A few weeks ago, on a Saturday, after my husband returned from his workout and saw I was preparing to go to work, he invited me to have breakfast with him and some members of his cycling group. Since I was busy making breakfast for the kids and worried about being late for work, I declined. He went upstairs to change and quickly left with his bike.
After I left the house, I saw him just a short distance away, exiting a porridge shop with a woman in workout clothes, along with two men from his cycling group waiting for him on motorcycles. I followed them and watched them enter a nearby coffee shop before heading to work. I didn’t think there was anything more between my husband and the woman, and assumed they were just having breakfast together after their workout. However, I regretted not staying longer to see if there were any signs of a closer relationship or intimate gestures.
When I got home, I wanted him to join me in talking to my in-laws, but he avoided it. I then explained what had happened: while I was busy taking care of the kids and the household, he was spending too much time with his cycling group, and after working out, he still had time to take a woman out for breakfast and coffee. My in-laws reassured me that they would handle it and promised to talk to him and ask him to take the kids to school so I wouldn’t have to do it anymore. Honestly, I didn’t expect much action from them, as they didn’t seem very forceful with their son.
I confronted my husband and asked him to reflect on his actions. He didn’t offer much of an explanation, simply saying that it was normal for his cycling group to go out for breakfast after working out, and if I didn’t like it, he would skip it next time. He promised he would spend less time cycling. We haven’t spoken much since then.

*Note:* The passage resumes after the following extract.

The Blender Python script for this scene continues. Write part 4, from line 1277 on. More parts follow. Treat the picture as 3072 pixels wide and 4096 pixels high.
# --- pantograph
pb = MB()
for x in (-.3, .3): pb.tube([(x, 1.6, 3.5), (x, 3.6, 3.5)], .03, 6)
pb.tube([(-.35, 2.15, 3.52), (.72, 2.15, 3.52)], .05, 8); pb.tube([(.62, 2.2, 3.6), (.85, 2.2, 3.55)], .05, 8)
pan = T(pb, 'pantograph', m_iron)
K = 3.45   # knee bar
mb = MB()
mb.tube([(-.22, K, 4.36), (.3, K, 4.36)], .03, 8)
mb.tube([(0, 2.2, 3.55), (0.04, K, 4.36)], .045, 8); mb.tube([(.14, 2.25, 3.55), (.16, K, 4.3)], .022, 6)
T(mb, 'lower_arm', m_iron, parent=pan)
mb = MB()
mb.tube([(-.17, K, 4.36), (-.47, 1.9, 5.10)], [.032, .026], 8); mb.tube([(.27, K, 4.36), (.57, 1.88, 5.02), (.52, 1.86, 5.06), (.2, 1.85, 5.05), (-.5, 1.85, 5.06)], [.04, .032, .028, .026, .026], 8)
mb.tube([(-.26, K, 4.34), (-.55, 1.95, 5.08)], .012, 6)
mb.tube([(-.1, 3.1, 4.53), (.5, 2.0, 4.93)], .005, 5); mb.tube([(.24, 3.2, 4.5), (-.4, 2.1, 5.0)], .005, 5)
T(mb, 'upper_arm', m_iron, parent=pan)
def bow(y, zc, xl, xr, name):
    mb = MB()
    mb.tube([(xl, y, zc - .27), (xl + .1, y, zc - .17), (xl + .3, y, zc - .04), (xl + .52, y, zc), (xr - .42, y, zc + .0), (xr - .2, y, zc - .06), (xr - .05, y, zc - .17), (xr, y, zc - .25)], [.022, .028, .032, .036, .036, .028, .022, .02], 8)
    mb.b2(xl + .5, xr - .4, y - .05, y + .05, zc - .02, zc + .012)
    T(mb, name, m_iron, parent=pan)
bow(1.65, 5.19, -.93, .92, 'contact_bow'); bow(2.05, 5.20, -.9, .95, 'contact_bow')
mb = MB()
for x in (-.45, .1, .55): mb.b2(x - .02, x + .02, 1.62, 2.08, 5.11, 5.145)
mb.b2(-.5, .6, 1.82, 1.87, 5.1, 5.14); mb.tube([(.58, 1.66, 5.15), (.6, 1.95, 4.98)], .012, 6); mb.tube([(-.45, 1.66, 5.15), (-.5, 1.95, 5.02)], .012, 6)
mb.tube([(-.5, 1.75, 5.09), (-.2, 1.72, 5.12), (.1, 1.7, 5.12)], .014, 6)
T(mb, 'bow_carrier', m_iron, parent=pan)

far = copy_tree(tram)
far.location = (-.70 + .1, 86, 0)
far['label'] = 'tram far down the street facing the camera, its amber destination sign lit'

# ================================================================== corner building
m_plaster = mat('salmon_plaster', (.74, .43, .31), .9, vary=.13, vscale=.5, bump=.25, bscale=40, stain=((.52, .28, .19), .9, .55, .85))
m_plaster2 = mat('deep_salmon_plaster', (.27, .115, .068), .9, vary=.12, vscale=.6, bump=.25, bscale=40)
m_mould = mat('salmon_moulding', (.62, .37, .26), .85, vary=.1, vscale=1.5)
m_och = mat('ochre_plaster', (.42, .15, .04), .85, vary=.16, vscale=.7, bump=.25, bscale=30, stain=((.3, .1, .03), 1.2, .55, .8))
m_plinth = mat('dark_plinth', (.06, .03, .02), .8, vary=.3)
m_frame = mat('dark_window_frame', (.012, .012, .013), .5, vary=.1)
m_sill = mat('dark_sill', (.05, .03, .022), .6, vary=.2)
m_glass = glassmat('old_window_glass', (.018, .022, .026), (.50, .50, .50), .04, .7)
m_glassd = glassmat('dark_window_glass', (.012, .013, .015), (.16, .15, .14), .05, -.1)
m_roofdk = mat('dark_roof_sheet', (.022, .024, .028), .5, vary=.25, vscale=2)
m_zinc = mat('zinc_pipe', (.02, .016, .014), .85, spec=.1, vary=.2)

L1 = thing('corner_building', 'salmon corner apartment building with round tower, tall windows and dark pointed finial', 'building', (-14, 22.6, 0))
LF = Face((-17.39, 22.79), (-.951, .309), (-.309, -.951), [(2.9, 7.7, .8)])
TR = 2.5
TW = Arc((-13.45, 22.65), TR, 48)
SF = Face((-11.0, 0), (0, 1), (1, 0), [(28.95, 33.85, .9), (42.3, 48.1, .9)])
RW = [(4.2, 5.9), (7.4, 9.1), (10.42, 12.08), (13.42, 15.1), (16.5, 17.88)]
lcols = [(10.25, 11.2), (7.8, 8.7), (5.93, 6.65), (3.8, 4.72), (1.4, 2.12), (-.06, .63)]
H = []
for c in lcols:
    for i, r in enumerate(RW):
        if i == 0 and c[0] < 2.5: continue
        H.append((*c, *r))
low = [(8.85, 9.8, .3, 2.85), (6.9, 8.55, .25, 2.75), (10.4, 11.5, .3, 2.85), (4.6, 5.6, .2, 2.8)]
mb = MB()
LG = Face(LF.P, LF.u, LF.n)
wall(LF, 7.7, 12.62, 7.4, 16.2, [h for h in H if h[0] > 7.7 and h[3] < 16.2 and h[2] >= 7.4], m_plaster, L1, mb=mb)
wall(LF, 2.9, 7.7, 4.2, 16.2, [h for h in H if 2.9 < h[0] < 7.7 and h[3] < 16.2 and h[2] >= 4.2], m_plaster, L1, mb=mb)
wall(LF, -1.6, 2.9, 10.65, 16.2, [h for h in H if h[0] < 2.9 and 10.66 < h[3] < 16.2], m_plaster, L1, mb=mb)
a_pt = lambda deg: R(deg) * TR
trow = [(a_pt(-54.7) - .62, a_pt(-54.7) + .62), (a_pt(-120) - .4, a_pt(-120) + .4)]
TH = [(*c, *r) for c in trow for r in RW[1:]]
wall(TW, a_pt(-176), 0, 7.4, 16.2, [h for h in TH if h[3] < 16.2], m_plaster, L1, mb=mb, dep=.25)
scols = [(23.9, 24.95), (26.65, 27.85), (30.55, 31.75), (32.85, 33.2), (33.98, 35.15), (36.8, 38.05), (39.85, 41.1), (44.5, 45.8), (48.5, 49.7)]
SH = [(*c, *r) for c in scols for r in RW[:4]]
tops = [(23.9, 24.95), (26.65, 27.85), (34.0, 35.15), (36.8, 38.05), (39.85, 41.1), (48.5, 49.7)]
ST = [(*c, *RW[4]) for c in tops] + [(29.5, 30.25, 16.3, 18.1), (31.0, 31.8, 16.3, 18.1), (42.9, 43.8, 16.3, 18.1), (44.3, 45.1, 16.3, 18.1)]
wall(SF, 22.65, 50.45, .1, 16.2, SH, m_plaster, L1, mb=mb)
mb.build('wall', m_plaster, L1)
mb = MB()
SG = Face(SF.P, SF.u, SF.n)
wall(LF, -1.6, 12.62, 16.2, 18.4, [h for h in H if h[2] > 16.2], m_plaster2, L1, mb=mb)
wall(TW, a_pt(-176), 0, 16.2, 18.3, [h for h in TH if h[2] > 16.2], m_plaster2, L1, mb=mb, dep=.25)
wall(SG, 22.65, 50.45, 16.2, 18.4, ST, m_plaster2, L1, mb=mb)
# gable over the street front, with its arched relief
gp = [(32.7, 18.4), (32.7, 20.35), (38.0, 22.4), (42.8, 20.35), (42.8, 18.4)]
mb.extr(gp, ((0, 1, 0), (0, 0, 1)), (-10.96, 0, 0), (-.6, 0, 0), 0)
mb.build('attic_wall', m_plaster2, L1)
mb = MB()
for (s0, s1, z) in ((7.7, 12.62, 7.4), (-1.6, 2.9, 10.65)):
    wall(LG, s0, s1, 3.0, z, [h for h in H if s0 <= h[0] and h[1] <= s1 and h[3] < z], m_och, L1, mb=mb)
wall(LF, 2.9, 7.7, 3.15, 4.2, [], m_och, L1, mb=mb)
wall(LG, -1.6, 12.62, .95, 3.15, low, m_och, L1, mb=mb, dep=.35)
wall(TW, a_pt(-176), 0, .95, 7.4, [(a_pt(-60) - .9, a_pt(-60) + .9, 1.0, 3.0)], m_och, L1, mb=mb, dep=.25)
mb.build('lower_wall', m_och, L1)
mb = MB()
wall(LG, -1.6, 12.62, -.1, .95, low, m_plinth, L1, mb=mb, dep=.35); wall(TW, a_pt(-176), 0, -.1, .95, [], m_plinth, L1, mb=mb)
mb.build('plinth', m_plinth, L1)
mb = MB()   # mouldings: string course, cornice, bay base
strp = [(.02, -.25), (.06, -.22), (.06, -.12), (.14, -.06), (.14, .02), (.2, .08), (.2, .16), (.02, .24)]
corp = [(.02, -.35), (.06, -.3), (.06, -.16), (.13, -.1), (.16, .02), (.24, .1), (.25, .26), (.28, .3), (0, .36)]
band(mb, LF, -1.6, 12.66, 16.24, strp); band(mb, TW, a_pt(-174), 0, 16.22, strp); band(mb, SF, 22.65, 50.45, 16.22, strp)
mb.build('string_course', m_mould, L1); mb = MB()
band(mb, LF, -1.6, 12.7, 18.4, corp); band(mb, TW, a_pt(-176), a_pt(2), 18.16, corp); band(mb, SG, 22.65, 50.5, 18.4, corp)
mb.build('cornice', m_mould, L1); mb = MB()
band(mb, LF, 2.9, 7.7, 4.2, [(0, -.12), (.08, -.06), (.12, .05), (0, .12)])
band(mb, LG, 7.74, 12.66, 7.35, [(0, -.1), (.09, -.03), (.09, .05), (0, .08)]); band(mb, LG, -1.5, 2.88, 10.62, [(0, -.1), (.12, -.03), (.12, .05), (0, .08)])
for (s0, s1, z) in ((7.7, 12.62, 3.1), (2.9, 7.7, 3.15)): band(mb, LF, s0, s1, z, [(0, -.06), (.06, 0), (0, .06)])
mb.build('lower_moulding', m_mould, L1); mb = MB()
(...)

I want to use this situation to set some boundaries—such as asking him to sell his bike, leave the cycling groups, and share his phone password. Although I rarely check his phone, I want us to have no secrets and trust each other completely. We don’t know each other’s phone passwords, and I want transparency in our finances so we can build our family together.
At nearly 45, aside from his monthly VND10 million (US$392) contribution to the family expenses, my husband has nothing else to offer. Even his financial support is just enough for us to scrape by with three growing kids, and the cost of living is increasing. We still live in his parents’ house, and they are aging and dealing with health issues. We haven’t built anything together, and whenever we talk about the future, he avoids the topic. He hasn’t even been open about finances.
So, why is he wasting time on these activities instead of focusing on work? If he wants to continue like this, I no longer feel motivated to try and sacrifice for our family.
Am I asking too much? What more should I do to get things back on track?